Comments of the week: On technology, retention, and dentistry

GothamSchools commenters didn’t take much of a vacation this year. This week, they were already back in action, releasing some steam and sparking a few debates worth highlighting in our regular weekly roundup.

(As a reminder, each Friday we highlight a sampling of our favorite comments from the week. Review our commenting policy to find out more about what we like.)

Our story describing the report out this week from Governor Cuomo’s education reform commission sparked a discussion of education technology. Digging into the report, readers picked up on one of the recommendations we’d given less attention — the suggestion to create “innovation zones” to spark novel uses of technology in the classroom.

A technology teacher named Steve Kinney who said he works at a school involved in city’s iLearn pilot applauded the recommendation. “I can only imagine,” he wrote, that the “innovation zone” idea “is based on the similarly named program in New York City,” which he applauded for improving on itself each year.

The program has allowed us to offer courses to our juniors and seniors that we would not have been able to offer otherwise (most notably: AP courses). It allows us to be more flexible with our scheduling and use the time students spend with their teachers having rich discussions about the content they were introduced to outside of the classroom. Additionally, as part of the program, we now have access to a wide number of instructional media like NBC Learn and Discovery—not to mention the equipment we’ve received as part of the program, which has been a tremendous blessing. Basically, it’s saved us money and allowed us to do a better job serving our students and I’d like to see something similar at the state level and based on what’s happening in New York City.

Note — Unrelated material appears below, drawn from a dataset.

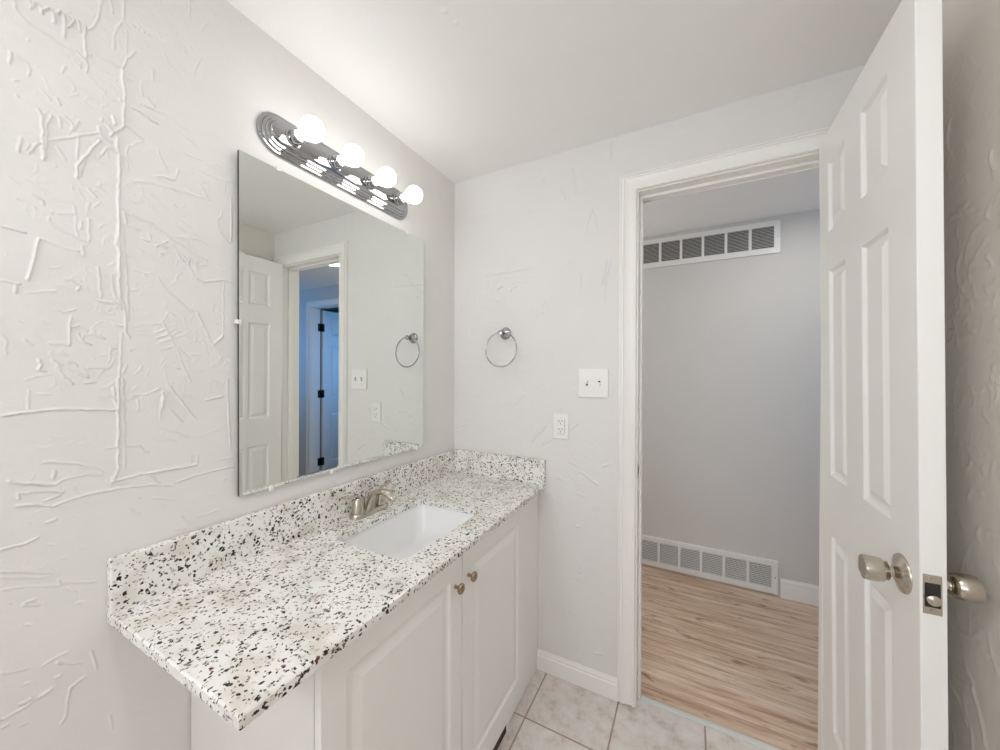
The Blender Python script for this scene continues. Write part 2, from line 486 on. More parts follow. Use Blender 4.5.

“I noticed that…” replied skeptically, pointing Steve to a dispatch by Diane Ravitch about the Rocketship program’s blended-learning model, which Ravitch described as a way to cut costs by replacing teachers with computers. The commenter wrote:

I strongly feel that everyone should look, with the an overt sense of leeriness, into the fervent push for too much technology in schools at the cost of human decapitalization.

Pogue chimed in, saying, “I think children in front of computers is a poor and lonely way to learn.”Kinney replied by explaining how the blended learning model works at his school:

I don’t think I ever said anything about sitting students in front of a computer and passing that off as learning. In fact, I said the opposite. Students have been doing work at alone at home (outside the classroom) for years—it’s called homework and—in my experience—it’s a pretty lonely ordeal. At my school, we roll with a blended model. The online learning piece allows students to collaborate when they’re not sitting in the same room together. It’s the opposite of lonely. In addition, students have had the chance to review the material and familiarize themselves with it. When they come in to class, the teacher can skip the boring chalk and talk and dig in to interesting projects that let students apply what they’ve learned to the real world.

Another reader, “celt,” revived a discussion from before the holiday about the role of alternative certification programs in rising teacher retention challenges.

Commenter “mg,” who identified himself as a member of an alternative certification program, had argued in a comment that funding for the program should be redirected to supporting veteran teachers.

Celt replied by describing how most of the alternative-certification cohort celt attended, from CUNY’s Teaching Opportunity Program, had actually stayed in the classroom for the past decade. But celt endorsed mg’s broader point that certification programs should make long-term retention a goal:

I agree with mg; the only point of any alternate track program is to put quality teachers in the classroom. I reject the idea that since jobs are hard to find, it’s OK to teach for a few years and then abandon the students who’ve begun to rely on you. Other careers, OK, but you shouldn’t even think about teaching if the students are not your first priority. DO SOMETHING ELSE!

Another story this week, about a trip by United Federation of Teachers president Michael Mulgrew and several mayoral hopefuls to look at a program in Cleveland, raised a discussion about community schools.
Mary Conway-Spiegel commented that bringing nonacademic services to schools would return the city to its roots:

As a former public school student I saw a dentist at my local community elementary school in Manhattan when I was 7 years old.  Many of us who went through the system and now have children in Traditional Public Schools remember the days of being able to walk to and from school, then a center of the community and we wish the same for our children today – in fact we’ve begged for it.  Our begging has been for naught. It’s common sense: return to the Community School model and the Community becomes a stakeholder, becomes part of the circle of accountability.